Olağandışı bir orandaki bu radikal karar istisnai bir duruma tekabül ediyor ve sahada mahallelerin tamamına giriş yasağı ve batı semtlerinin şehrin diğer yerlerinden izole edilmesi anlaşıma geliyor. Kum torbası ya da beton bloklarla kurulan barikatlarla güçlendirilmiş pek çok kontrol noktası Saraykapı’nın ve Hasan Paşa  Hanı’nın doğusunda kalan ve Yeni Kapı sokaktan Mardinkapı’ya kadar Gazi Caddesi’nin doğusundaki bütün sokaklara erişimi engelliyor. Mardinkapı, Sur ve Ben-u-Sen mahallesi arasındaki geçiş noktaları da kapatılmış durumda. Sadece Urfakapı, Çift Kapı ve Dağkapı açık, bu yerlerde de dolaşım polis barajlarıyla filtreleniyor. Bu mahalleler gizleniyor ve sadece hafriyat taşıyan kamyonlar geçebiliyor.

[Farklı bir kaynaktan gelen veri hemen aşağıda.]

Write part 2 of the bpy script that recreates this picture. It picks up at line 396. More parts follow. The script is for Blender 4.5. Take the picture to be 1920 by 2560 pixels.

Girişe açık sokaklar ise onlarca çocuğun gürültülü oyunları ve sıradan insanların sakin gidiş-gelişlerinden arındırılmış, Türk bayrakları ve milliyetçi duvar yazıları her yeri kaplamış.

İnternet’te harap olmuş şehrin fotoğrafları dolaşırken bu koşullar tarihi şehir merkezinin geleceği için bütün varsayımları mümkün kılıyor : Sur’un haritadan silinip yeniden inşasının TOKİ’ye verilmesi, yeni şehrin Suriyeli mültecilere tahsis edilmesi ya da sadece gecekonduların yıkılıp tarihi yapıların ön plana çıkarılması… Her durumda Suriçi Diyarbakır toplumu yerini, en iyi ihtimalle, soylulaştırmaya (gentrification’a) maruz kalmış ve bir tür Diyarbakırland’in içinde yer alan bir şehir merkezine bırakacak.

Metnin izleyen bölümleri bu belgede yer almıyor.